I’m kinda impressed at the shot of the bull jumping the fence. Is that normal? Can cows jump like that?
“Do you remember anything?
“I remember...the Alamo.”
“YEEEHAWW!!”
Awesome.
No comments on the “Tequila!” scene. I’ve danced that dance thousands of times...and probably will again. Especially if I’m ever hanging around w/ the Sons of Anarchy.
The scenes are so arbitrary and barely connected together at this point. Kinda loses steam even though it’s memorable.
AAGHHGHG CLOWN DOCTORS GO AWAY!!!
That kid from the Wonder Years...man he was the suck. That nun needs to punch him.
The “PW stealing the bike” motif has a bit of a “Mrs. Gulch coming to take away Toto” feel to it. Good work Elfman.
Warner Brothers had to love the gag where the guard drives the golf cart through the fake backdrop. Live action Looney Toons! Classic!
The driving through the studios stuff is great, especially the Godzilla scene. Outstanding.
Twisted Sister. Dee Snyder. Paycheck. Check.

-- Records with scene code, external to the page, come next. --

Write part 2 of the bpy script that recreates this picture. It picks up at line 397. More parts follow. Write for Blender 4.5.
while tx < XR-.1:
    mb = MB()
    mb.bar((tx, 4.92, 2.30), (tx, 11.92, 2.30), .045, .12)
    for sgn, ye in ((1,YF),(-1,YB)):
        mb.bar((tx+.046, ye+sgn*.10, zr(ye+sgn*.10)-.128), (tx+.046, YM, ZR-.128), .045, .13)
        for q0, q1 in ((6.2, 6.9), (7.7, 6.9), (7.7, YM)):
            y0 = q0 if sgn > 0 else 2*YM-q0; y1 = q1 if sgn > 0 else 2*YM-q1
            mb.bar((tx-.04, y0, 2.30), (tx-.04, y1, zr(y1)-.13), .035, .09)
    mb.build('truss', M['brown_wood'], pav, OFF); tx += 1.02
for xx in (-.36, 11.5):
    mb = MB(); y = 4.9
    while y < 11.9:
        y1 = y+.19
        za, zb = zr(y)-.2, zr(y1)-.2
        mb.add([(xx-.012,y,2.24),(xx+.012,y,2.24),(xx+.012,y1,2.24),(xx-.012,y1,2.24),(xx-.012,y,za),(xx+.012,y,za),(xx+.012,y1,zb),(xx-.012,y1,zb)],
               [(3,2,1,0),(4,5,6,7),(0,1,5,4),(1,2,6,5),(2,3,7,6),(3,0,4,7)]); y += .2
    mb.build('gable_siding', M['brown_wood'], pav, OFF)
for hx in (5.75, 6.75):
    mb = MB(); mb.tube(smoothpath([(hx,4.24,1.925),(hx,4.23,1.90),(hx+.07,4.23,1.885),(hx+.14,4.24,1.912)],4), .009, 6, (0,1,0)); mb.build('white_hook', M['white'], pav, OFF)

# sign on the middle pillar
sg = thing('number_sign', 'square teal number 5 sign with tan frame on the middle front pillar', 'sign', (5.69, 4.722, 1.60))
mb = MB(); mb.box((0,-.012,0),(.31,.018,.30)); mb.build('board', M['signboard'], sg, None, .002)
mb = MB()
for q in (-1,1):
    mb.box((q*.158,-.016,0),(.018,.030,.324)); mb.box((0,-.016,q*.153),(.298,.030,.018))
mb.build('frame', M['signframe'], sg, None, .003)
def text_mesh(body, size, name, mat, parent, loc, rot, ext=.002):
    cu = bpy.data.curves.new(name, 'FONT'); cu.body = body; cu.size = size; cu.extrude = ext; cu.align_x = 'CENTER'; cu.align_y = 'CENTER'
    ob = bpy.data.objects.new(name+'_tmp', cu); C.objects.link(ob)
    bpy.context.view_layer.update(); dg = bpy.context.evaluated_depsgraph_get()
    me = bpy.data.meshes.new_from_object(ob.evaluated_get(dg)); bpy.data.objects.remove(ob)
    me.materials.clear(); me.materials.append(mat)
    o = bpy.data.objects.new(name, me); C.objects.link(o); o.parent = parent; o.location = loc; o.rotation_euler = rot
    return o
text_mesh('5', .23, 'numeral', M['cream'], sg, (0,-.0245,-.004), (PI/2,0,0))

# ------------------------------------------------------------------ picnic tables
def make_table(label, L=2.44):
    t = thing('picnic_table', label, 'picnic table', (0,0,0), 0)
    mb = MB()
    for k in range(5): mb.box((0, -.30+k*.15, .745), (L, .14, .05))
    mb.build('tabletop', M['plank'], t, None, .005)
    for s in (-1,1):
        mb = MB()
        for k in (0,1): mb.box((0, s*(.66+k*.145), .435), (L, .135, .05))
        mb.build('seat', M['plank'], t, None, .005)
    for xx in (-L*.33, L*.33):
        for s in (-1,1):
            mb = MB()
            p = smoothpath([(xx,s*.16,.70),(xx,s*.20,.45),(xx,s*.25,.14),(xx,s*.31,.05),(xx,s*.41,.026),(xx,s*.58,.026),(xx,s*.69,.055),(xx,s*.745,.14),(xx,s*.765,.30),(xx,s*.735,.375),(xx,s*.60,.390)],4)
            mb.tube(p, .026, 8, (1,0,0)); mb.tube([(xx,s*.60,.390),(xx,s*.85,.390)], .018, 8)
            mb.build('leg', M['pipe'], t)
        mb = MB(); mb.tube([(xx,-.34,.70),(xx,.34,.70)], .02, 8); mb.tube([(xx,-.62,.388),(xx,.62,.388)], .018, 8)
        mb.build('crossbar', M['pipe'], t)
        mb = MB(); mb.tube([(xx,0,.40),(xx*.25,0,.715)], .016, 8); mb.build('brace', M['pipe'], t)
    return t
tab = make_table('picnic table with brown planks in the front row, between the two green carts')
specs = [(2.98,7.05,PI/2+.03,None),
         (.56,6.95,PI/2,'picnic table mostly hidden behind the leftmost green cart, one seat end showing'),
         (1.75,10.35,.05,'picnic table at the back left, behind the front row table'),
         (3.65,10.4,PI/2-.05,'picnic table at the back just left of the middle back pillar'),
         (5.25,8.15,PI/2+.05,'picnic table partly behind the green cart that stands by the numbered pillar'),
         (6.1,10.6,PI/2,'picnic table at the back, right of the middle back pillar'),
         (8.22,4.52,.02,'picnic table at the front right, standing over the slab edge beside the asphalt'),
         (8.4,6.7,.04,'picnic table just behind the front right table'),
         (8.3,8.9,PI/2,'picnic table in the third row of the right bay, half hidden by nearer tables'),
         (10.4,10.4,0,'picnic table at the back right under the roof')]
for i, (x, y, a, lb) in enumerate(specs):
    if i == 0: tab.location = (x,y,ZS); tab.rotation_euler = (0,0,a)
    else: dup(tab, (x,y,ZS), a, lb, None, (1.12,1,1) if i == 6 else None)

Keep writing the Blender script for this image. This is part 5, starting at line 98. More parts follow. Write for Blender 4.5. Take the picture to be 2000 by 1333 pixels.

Love how his bike is basically a James Bond Aston Martin on 2 wheels. Wish they had done a spec rundown with Q at the beginning. Oh, right they do a fake out with Francis at the end. ;)
Again, more kids on bikes...but just sitting there.
Betty White’s favorite scene: the pet shop escape. That place probably smelled crispy and delicious!!
Note to self: If I ever have a dog I am naming it Speck.
Kind of lazy/funny how they decide to finish it by making a movie about him getting his bike stolen, when the entire movie is kind of a spoof on The Bicycle Thieves in the first place.
@ the Drive-in. MORE kids just sitting around on bikes. Yeesh. Pedal something, you punks! And get off my lawn.
James Brolin and Morgan Fairchild in the PW movie. and PW’s fake voice as he Awesomesauce.
If I ever have a chance to say, “The X1 needs to cool down,” I hope I’m not talking about a bike. #justsayin’
Prison bus field trip to the drive-in. Do they have those? What if the bus crashes and Dr. Richard Kimball gets away?!
So basically, PW met people from every social strata on his adventures. And he’s not going to introduce any of them to each other. He’s kind of a dick.
Phil Hartman sighting!! “When exactly did you become blood brothers?” Awwww, miss that guy.
And Francis never got busted for stealing the bike and he is still a rich douche. The end.
That’s it. Wow this is kinda long. But NO EDITING!
[Okay, I cleaned up some typos, but left everything in, good and bad.]
Hope someone found this entertaining. I plan to do it again, so any requests for the next Drunk Movie Time?